--- Begin ---

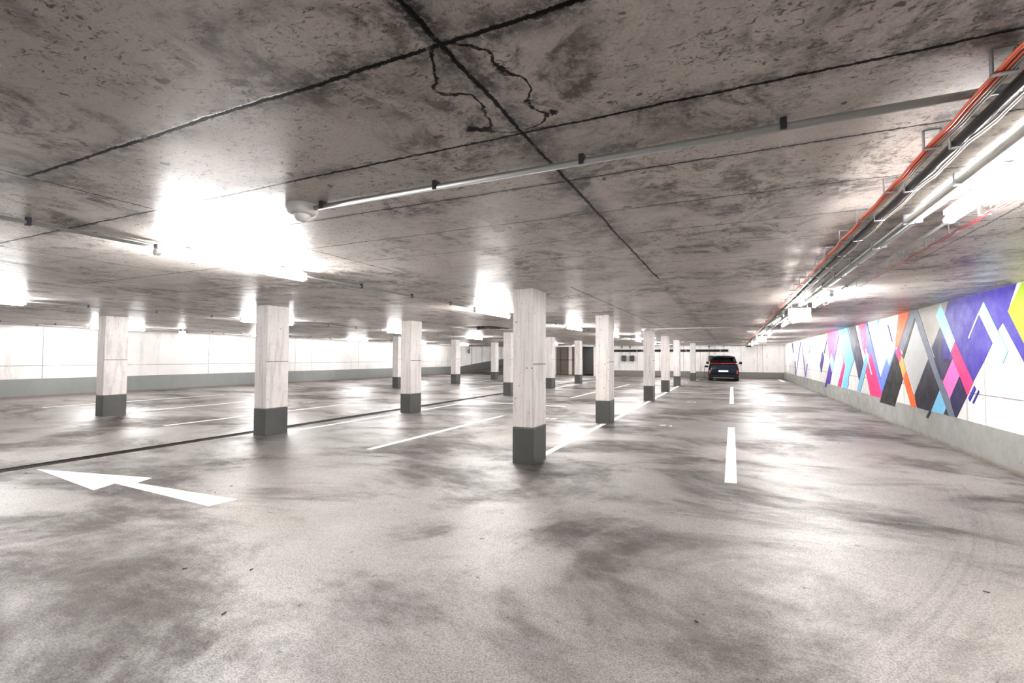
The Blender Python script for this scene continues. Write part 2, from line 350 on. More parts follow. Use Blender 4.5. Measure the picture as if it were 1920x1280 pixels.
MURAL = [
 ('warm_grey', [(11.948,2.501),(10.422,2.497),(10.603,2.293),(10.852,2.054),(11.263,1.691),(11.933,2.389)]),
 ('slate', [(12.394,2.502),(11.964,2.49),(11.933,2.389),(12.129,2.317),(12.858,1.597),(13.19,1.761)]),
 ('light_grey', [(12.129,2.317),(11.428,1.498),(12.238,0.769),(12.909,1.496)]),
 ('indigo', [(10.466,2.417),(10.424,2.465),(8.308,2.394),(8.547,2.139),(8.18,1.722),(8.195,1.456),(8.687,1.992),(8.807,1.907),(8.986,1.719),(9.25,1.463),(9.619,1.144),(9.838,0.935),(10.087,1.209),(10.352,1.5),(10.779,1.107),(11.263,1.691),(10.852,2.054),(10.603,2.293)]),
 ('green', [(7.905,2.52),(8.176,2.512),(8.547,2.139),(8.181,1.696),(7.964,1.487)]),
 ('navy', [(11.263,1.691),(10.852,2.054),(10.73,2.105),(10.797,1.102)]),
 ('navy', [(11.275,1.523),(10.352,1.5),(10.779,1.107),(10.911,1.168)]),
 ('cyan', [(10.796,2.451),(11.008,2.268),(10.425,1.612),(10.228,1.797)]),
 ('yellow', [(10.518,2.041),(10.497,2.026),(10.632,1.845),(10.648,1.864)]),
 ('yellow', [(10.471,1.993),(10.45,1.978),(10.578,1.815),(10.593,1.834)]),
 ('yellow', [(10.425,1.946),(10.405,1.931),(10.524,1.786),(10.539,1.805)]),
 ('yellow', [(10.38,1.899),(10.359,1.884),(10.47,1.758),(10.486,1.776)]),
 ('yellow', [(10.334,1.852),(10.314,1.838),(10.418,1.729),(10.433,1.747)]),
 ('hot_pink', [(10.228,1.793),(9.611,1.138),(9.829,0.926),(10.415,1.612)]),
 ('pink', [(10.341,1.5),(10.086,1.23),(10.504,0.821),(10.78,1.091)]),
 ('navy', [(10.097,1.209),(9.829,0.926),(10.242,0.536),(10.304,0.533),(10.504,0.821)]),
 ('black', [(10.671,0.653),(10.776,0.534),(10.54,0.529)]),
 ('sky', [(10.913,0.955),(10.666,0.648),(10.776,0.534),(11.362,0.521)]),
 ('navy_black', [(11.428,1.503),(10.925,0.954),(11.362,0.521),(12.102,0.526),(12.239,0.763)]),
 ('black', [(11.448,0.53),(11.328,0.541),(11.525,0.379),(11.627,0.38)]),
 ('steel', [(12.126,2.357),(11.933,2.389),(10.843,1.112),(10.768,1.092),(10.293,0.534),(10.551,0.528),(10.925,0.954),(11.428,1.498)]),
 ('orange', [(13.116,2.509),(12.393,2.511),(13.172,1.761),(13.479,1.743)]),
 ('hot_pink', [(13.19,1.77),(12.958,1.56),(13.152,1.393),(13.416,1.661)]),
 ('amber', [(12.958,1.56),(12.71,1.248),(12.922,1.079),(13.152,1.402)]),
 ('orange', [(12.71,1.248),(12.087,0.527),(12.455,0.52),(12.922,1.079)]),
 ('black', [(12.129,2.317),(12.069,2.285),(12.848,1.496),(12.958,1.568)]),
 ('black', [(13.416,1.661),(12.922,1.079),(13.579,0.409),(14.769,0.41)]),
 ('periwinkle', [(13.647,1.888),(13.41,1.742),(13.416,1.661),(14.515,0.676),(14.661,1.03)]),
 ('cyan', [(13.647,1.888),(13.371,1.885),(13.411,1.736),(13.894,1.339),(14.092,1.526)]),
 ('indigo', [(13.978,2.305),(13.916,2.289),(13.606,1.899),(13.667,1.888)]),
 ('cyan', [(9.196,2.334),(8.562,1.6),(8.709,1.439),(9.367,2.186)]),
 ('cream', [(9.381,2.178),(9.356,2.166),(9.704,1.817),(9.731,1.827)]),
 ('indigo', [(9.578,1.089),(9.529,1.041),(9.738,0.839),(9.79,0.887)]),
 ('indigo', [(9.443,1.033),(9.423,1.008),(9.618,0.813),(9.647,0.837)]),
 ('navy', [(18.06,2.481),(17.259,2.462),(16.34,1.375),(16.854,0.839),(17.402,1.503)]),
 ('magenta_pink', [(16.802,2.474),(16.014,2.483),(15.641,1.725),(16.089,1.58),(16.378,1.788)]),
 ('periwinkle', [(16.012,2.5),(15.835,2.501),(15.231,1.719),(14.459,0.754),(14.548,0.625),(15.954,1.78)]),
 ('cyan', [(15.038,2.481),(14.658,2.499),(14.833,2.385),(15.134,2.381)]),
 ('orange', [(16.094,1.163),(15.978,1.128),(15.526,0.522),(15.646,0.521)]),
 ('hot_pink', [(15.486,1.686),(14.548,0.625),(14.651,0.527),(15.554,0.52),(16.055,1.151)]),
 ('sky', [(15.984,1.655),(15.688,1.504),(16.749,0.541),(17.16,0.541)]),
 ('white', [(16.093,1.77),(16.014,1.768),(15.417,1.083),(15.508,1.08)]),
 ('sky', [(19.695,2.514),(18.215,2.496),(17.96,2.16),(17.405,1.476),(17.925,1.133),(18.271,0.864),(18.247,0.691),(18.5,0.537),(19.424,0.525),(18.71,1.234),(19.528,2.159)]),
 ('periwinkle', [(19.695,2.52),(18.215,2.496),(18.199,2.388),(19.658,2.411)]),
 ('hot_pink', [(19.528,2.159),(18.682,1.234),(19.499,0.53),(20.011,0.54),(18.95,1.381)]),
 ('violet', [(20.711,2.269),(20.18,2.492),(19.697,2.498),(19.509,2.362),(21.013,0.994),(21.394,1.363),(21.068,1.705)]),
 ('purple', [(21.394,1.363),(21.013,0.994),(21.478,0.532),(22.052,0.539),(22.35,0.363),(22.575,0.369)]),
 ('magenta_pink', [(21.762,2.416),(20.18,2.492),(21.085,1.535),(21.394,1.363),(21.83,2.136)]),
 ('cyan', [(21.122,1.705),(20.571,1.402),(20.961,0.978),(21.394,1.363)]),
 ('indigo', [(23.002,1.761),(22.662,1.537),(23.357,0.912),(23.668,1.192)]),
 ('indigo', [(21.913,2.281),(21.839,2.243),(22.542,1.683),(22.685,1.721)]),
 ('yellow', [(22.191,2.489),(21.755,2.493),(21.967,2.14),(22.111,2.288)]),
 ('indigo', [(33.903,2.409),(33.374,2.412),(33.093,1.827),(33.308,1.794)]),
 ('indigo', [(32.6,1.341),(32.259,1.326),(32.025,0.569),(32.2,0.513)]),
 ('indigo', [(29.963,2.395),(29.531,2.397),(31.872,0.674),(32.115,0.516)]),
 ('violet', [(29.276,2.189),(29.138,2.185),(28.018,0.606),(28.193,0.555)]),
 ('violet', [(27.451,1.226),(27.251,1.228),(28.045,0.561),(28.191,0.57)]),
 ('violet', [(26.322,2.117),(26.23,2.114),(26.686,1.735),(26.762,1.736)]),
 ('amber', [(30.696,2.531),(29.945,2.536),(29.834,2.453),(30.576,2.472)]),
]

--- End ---

> [Set problem]: Leave the pictures out and output the rest of the listing exactly.

> [Full answer]:
The Blender Python script for this scene continues. Write part 2, from line 350 on. More parts follow. Use Blender 4.5. Measure the picture as if it were 1920x1280 pixels.
MURAL = [
 ('warm_grey', [(11.948,2.501),(10.422,2.497),(10.603,2.293),(10.852,2.054),(11.263,1.691),(11.933,2.389)]),
 ('slate', [(12.394,2.502),(11.964,2.49),(11.933,2.389),(12.129,2.317),(12.858,1.597),(13.19,1.761)]),
 ('light_grey', [(12.129,2.317),(11.428,1.498),(12.238,0.769),(12.909,1.496)]),
 ('indigo', [(10.466,2.417),(10.424,2.465),(8.308,2.394),(8.547,2.139),(8.18,1.722),(8.195,1.456),(8.687,1.992),(8.807,1.907),(8.986,1.719),(9.25,1.463),(9.619,1.144),(9.838,0.935),(10.087,1.209),(10.352,1.5),(10.779,1.107),(11.263,1.691),(10.852,2.054),(10.603,2.293)]),
 ('green', [(7.905,2.52),(8.176,2.512),(8.547,2.139),(8.181,1.696),(7.964,1.487)]),
 ('navy', [(11.263,1.691),(10.852,2.054),(10.73,2.105),(10.797,1.102)]),
 ('navy', [(11.275,1.523),(10.352,1.5),(10.779,1.107),(10.911,1.168)]),
 ('cyan', [(10.796,2.451),(11.008,2.268),(10.425,1.612),(10.228,1.797)]),
 ('yellow', [(10.518,2.041),(10.497,2.026),(10.632,1.845),(10.648,1.864)]),
 ('yellow', [(10.471,1.993),(10.45,1.978),(10.578,1.815),(10.593,1.834)]),
 ('yellow', [(10.425,1.946),(10.405,1.931),(10.524,1.786),(10.539,1.805)]),
 ('yellow', [(10.38,1.899),(10.359,1.884),(10.47,1.758),(10.486,1.776)]),
 ('yellow', [(10.334,1.852),(10.314,1.838),(10.418,1.729),(10.433,1.747)]),
 ('hot_pink', [(10.228,1.793),(9.611,1.138),(9.829,0.926),(10.415,1.612)]),
 ('pink', [(10.341,1.5),(10.086,1.23),(10.504,0.821),(10.78,1.091)]),
 ('navy', [(10.097,1.209),(9.829,0.926),(10.242,0.536),(10.304,0.533),(10.504,0.821)]),
 ('black', [(10.671,0.653),(10.776,0.534),(10.54,0.529)]),
 ('sky', [(10.913,0.955),(10.666,0.648),(10.776,0.534),(11.362,0.521)]),
 ('navy_black', [(11.428,1.503),(10.925,0.954),(11.362,0.521),(12.102,0.526),(12.239,0.763)]),
 ('black', [(11.448,0.53),(11.328,0.541),(11.525,0.379),(11.627,0.38)]),
 ('steel', [(12.126,2.357),(11.933,2.389),(10.843,1.112),(10.768,1.092),(10.293,0.534),(10.551,0.528),(10.925,0.954),(11.428,1.498)]),
 ('orange', [(13.116,2.509),(12.393,2.511),(13.172,1.761),(13.479,1.743)]),
 ('hot_pink', [(13.19,1.77),(12.958,1.56),(13.152,1.393),(13.416,1.661)]),
 ('amber', [(12.958,1.56),(12.71,1.248),(12.922,1.079),(13.152,1.402)]),
 ('orange', [(12.71,1.248),(12.087,0.527),(12.455,0.52),(12.922,1.079)]),
 ('black', [(12.129,2.317),(12.069,2.285),(12.848,1.496),(12.958,1.568)]),
 ('black', [(13.416,1.661),(12.922,1.079),(13.579,0.409),(14.769,0.41)]),
 ('periwinkle', [(13.647,1.888),(13.41,1.742),(13.416,1.661),(14.515,0.676),(14.661,1.03)]),
 ('cyan', [(13.647,1.888),(13.371,1.885),(13.411,1.736),(13.894,1.339),(14.092,1.526)]),
 ('indigo', [(13.978,2.305),(13.916,2.289),(13.606,1.899),(13.667,1.888)]),
 ('cyan', [(9.196,2.334),(8.562,1.6),(8.709,1.439),(9.367,2.186)]),
 ('cream', [(9.381,2.178),(9.356,2.166),(9.704,1.817),(9.731,1.827)]),
 ('indigo', [(9.578,1.089),(9.529,1.041),(9.738,0.839),(9.79,0.887)]),
 ('indigo', [(9.443,1.033),(9.423,1.008),(9.618,0.813),(9.647,0.837)]),
 ('navy', [(18.06,2.481),(17.259,2.462),(16.34,1.375),(16.854,0.839),(17.402,1.503)]),
 ('magenta_pink', [(16.802,2.474),(16.014,2.483),(15.641,1.725),(16.089,1.58),(16.378,1.788)]),
 ('periwinkle', [(16.012,2.5),(15.835,2.501),(15.231,1.719),(14.459,0.754),(14.548,0.625),(15.954,1.78)]),
 ('cyan', [(15.038,2.481),(14.658,2.499),(14.833,2.385),(15.134,2.381)]),
 ('orange', [(16.094,1.163),(15.978,1.128),(15.526,0.522),(15.646,0.521)]),
 ('hot_pink', [(15.486,1.686),(14.548,0.625),(14.651,0.527),(15.554,0.52),(16.055,1.151)]),
 ('sky', [(15.984,1.655),(15.688,1.504),(16.749,0.541),(17.16,0.541)]),
 ('white', [(16.093,1.77),(16.014,1.768),(15.417,1.083),(15.508,1.08)]),
 ('sky', [(19.695,2.514),(18.215,2.496),(17.96,2.16),(17.405,1.476),(17.925,1.133),(18.271,0.864),(18.247,0.691),(18.5,0.537),(19.424,0.525),(18.71,1.234),(19.528,2.159)]),
 ('periwinkle', [(19.695,2.52),(18.215,2.496),(18.199,2.388),(19.658,2.411)]),
 ('hot_pink', [(19.528,2.159),(18.682,1.234),(19.499,0.53),(20.011,0.54),(18.95,1.381)]),
 ('violet', [(20.711,2.269),(20.18,2.492),(19.697,2.498),(19.509,2.362),(21.013,0.994),(21.394,1.363),(21.068,1.705)]),
 ('purple', [(21.394,1.363),(21.013,0.994),(21.478,0.532),(22.052,0.539),(22.35,0.363),(22.575,0.369)]),
 ('magenta_pink', [(21.762,2.416),(20.18,2.492),(21.085,1.535),(21.394,1.363),(21.83,2.136)]),
 ('cyan', [(21.122,1.705),(20.571,1.402),(20.961,0.978),(21.394,1.363)]),
 ('indigo', [(23.002,1.761),(22.662,1.537),(23.357,0.912),(23.668,1.192)]),
 ('indigo', [(21.913,2.281),(21.839,2.243),(22.542,1.683),(22.685,1.721)]),
 ('yellow', [(22.191,2.489),(21.755,2.493),(21.967,2.14),(22.111,2.288)]),
 ('indigo', [(33.903,2.409),(33.374,2.412),(33.093,1.827),(33.308,1.794)]),
 ('indigo', [(32.6,1.341),(32.259,1.326),(32.025,0.569),(32.2,0.513)]),
 ('indigo', [(29.963,2.395),(29.531,2.397),(31.872,0.674),(32.115,0.516)]),
 ('violet', [(29.276,2.189),(29.138,2.185),(28.018,0.606),(28.193,0.555)]),
 ('violet', [(27.451,1.226),(27.251,1.228),(28.045,0.561),(28.191,0.57)]),
 ('violet', [(26.322,2.117),(26.23,2.114),(26.686,1.735),(26.762,1.736)]),
 ('amber', [(30.696,2.531),(29.945,2.536),(29.834,2.453),(30.576,2.472)]),
]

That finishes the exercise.